* [WRITTEN REQUEST]
Count how many lines mention the word "pixels". Write that number alone.
[start COLLECTED DATA]
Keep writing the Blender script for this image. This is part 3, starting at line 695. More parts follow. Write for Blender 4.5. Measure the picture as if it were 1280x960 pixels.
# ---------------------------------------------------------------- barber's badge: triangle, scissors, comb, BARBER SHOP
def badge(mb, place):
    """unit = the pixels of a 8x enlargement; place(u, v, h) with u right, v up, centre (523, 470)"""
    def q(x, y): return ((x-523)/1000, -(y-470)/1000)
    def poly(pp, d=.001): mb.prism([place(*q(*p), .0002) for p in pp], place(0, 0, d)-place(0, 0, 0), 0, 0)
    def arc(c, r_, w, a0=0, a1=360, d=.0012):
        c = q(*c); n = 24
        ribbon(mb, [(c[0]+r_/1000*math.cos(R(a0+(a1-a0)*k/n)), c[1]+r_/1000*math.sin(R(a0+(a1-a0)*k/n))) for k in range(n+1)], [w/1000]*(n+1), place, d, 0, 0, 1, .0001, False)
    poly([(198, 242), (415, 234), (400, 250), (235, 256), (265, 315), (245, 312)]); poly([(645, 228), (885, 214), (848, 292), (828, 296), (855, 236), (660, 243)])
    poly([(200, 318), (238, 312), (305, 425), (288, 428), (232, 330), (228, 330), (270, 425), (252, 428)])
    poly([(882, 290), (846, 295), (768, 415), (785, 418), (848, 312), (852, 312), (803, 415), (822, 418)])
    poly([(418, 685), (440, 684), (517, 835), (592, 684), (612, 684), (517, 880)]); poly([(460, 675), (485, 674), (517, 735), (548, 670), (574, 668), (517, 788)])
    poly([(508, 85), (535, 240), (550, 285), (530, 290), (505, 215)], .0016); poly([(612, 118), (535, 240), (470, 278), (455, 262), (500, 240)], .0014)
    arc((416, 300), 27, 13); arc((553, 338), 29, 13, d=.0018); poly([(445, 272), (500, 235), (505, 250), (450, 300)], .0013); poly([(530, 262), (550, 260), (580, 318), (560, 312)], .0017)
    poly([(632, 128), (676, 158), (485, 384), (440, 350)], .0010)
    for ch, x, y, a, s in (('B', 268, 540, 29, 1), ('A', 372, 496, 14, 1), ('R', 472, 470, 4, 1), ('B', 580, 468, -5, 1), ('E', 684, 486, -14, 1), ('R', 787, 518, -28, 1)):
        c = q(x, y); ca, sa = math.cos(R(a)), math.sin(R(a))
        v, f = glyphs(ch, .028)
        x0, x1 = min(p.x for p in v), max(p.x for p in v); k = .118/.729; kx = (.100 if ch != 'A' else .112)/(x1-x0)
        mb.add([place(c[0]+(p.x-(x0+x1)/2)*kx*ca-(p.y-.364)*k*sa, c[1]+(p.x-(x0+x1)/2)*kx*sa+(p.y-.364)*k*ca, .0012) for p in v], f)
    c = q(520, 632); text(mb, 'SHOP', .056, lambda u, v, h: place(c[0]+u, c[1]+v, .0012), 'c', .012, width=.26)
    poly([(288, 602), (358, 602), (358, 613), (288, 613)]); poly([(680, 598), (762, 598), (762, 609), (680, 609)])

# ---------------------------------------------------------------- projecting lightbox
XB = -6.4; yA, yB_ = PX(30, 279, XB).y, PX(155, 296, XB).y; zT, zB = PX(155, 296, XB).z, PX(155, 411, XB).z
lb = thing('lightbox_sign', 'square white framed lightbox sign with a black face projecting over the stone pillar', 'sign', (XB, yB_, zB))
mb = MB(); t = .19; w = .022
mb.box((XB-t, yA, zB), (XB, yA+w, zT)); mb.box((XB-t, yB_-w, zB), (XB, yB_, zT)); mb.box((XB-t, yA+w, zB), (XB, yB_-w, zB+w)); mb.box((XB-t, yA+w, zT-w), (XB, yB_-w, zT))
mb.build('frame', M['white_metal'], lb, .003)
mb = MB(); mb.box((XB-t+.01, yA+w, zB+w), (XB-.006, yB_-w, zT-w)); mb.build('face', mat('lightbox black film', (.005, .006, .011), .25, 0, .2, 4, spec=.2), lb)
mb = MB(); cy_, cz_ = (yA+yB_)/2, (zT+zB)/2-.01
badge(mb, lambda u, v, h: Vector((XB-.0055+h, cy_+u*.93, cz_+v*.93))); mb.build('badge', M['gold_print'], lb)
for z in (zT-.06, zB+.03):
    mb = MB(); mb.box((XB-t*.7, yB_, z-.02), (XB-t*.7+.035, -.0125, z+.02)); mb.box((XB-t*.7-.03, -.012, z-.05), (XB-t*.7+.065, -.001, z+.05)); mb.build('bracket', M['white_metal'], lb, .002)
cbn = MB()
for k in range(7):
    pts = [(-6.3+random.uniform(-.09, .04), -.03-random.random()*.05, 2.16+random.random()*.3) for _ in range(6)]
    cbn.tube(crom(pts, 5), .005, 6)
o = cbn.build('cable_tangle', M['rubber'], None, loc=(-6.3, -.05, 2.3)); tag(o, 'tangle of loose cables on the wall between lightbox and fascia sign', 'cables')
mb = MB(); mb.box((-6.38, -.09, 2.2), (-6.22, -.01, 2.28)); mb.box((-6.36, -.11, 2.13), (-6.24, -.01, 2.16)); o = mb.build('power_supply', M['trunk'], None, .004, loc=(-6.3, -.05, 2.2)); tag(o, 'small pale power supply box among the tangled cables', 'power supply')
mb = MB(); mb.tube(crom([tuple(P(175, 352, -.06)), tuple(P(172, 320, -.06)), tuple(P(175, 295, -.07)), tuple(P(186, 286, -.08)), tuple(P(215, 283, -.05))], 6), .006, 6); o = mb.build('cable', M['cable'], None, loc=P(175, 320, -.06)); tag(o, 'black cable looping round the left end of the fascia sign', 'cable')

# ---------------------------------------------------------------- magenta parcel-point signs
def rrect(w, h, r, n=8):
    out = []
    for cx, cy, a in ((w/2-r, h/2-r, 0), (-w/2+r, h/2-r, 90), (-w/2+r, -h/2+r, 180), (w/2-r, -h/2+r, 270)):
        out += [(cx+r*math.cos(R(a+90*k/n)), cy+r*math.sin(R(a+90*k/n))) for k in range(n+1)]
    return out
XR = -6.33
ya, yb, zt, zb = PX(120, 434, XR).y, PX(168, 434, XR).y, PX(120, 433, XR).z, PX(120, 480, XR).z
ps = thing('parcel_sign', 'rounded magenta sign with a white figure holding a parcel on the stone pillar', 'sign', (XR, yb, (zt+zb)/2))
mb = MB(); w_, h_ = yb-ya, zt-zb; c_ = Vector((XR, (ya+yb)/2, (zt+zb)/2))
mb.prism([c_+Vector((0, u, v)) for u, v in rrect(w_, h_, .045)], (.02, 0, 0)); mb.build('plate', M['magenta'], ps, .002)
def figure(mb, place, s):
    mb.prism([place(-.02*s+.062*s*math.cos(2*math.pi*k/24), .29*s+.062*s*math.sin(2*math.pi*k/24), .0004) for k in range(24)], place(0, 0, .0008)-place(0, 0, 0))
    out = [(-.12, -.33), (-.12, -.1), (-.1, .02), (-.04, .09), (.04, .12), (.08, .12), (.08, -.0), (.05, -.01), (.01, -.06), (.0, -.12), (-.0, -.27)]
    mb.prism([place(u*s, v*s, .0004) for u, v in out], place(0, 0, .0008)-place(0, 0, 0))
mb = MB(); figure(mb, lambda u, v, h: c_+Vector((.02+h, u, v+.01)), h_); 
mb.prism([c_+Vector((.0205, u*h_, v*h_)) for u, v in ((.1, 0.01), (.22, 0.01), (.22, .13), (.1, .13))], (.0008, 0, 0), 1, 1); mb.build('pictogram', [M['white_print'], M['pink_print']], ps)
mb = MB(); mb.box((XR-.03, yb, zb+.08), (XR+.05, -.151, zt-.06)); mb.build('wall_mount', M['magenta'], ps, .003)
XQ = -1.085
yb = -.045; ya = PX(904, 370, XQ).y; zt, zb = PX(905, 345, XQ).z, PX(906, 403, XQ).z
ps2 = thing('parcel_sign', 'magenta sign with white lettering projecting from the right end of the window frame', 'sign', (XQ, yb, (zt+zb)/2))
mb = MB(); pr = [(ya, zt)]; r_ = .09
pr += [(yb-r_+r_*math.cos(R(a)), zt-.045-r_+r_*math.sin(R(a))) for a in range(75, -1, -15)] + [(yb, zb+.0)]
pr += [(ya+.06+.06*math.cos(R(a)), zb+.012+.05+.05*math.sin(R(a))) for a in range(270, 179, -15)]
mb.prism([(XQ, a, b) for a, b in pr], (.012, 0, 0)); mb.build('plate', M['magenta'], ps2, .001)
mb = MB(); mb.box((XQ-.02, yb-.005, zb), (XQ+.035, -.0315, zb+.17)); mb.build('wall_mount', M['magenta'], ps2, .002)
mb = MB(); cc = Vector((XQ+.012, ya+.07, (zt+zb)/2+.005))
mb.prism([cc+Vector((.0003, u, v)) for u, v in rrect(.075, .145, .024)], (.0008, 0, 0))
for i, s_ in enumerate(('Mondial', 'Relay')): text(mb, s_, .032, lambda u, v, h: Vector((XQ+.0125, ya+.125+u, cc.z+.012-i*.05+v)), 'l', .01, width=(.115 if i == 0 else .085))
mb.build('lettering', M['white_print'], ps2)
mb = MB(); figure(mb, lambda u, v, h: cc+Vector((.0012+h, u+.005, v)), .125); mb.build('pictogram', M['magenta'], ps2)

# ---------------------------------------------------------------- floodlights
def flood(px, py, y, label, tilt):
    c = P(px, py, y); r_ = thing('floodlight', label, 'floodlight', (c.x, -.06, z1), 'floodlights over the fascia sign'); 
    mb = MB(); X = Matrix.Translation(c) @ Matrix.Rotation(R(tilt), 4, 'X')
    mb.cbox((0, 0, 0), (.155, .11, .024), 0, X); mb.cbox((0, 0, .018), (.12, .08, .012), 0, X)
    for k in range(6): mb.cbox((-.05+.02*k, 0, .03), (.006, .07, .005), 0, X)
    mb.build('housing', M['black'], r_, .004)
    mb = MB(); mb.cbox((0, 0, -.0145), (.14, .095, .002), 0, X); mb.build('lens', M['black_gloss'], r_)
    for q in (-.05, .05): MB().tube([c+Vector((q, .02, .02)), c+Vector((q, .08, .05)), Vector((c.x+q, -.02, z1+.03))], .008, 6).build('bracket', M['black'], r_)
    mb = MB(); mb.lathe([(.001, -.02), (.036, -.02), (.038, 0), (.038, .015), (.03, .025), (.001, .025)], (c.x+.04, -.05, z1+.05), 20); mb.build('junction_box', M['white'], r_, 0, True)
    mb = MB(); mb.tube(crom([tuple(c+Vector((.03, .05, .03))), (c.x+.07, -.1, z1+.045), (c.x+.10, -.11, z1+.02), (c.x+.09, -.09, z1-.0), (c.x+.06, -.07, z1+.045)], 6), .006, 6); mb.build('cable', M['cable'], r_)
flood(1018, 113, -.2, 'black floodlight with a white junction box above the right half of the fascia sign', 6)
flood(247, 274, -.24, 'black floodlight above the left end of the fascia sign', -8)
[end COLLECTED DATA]
* [RESULT OF THIS TASK]
2